**EXERCISE DESCRIPTION:** Below is a listing to transcribe in full and exactly; keep the pictures out.

**DATA SECTION:**
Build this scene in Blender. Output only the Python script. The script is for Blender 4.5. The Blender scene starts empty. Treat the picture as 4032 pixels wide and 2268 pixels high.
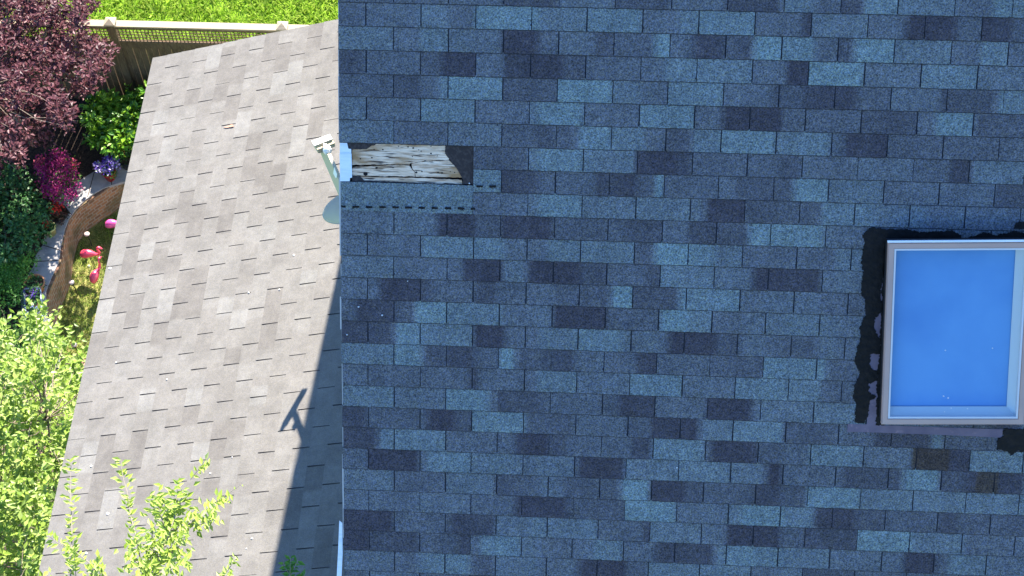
import bpy, math, random
import mathutils
from mathutils import Vector, Matrix, noise
from mathutils.geometry import tessellate_polygon
random.seed(11)
R = math.radians
# ------------------------------------------------------------------ camera, sky, sun, exposure
SC = bpy.context.scene
COL = SC.collection
CR = Vector((0.99796, 0.057058, -0.028632)); CD = Vector((0.032507, -0.840188, -0.54132)); CF = Vector((-0.054943, 0.539285, -0.840329))
CP = Vector((1.523417, -6.353243, 7.035379)); FPX = 6731.54
cd = bpy.data.cameras.new('camera'); cam = bpy.data.objects.new('camera', cd); COL.objects.link(cam); SC.camera = cam
cd.sensor_width = 36; cd.lens = FPX / 4032 * 36; cd.clip_start = 0.1; cd.clip_end = 3000
m = Matrix.Identity(4)
for i in range(3):
    m[i][0] = CR[i]; m[i][1] = -CD[i]; m[i][2] = -CF[i]; m[i][3] = CP[i]
cam.matrix_world = m
SUN = Vector((0.163, 1.0, 1.0)).normalized()          # towards the sun
W = bpy.data.worlds.new('World'); SC.world = W; W.use_nodes = True
nt = W.node_tree; bg = nt.nodes['Background']; sky = nt.nodes.new('ShaderNodeTexSky'); sky.sky_type = 'NISHITA'
sky.sun_disc = False; sky.sun_elevation = math.asin(SUN.z); sky.sun_rotation = math.atan2(SUN.x, SUN.y)
sky.air_density = 1.2; sky.dust_density = 0.2; sky.ozone_density = 4.5
tint = nt.nodes.new('ShaderNodeMix'); tint.data_type = 'RGBA'; tint.blend_type = 'MULTIPLY'; tint.inputs[0].default_value = 1; tint.inputs[7].default_value = (.70, .95, 1.26, 1)   # deep clear-day blue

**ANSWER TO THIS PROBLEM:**
Build this scene in Blender. Output only the Python script. The script is for Blender 4.5. The Blender scene starts empty. Treat the picture as 4032 pixels wide and 2268 pixels high.
import bpy, math, random
import mathutils
from mathutils import Vector, Matrix, noise
from mathutils.geometry import tessellate_polygon
random.seed(11)
R = math.radians
# ------------------------------------------------------------------ camera, sky, sun, exposure
SC = bpy.context.scene
COL = SC.collection
CR = Vector((0.99796, 0.057058, -0.028632)); CD = Vector((0.032507, -0.840188, -0.54132)); CF = Vector((-0.054943, 0.539285, -0.840329))
CP = Vector((1.523417, -6.353243, 7.035379)); FPX = 6731.54
cd = bpy.data.cameras.new('camera'); cam = bpy.data.objects.new('camera', cd); COL.objects.link(cam); SC.camera = cam
cd.sensor_width = 36; cd.lens = FPX / 4032 * 36; cd.clip_start = 0.1; cd.clip_end = 3000
m = Matrix.Identity(4)
for i in range(3):
    m[i][0] = CR[i]; m[i][1] = -CD[i]; m[i][2] = -CF[i]; m[i][3] = CP[i]
cam.matrix_world = m
SUN = Vector((0.163, 1.0, 1.0)).normalized()          # towards the sun
W = bpy.data.worlds.new('World'); SC.world = W; W.use_nodes = True
nt = W.node_tree; bg = nt.nodes['Background']; sky = nt.nodes.new('ShaderNodeTexSky'); sky.sky_type = 'NISHITA'
sky.sun_disc = False; sky.sun_elevation = math.asin(SUN.z); sky.sun_rotation = math.atan2(SUN.x, SUN.y)
sky.air_density = 1.2; sky.dust_density = 0.2; sky.ozone_density = 4.5
tint = nt.nodes.new('ShaderNodeMix'); tint.data_type = 'RGBA'; tint.blend_type = 'MULTIPLY'; tint.inputs[0].default_value = 1; tint.inputs[7].default_value = (.70, .95, 1.26, 1)   # deep clear-day blue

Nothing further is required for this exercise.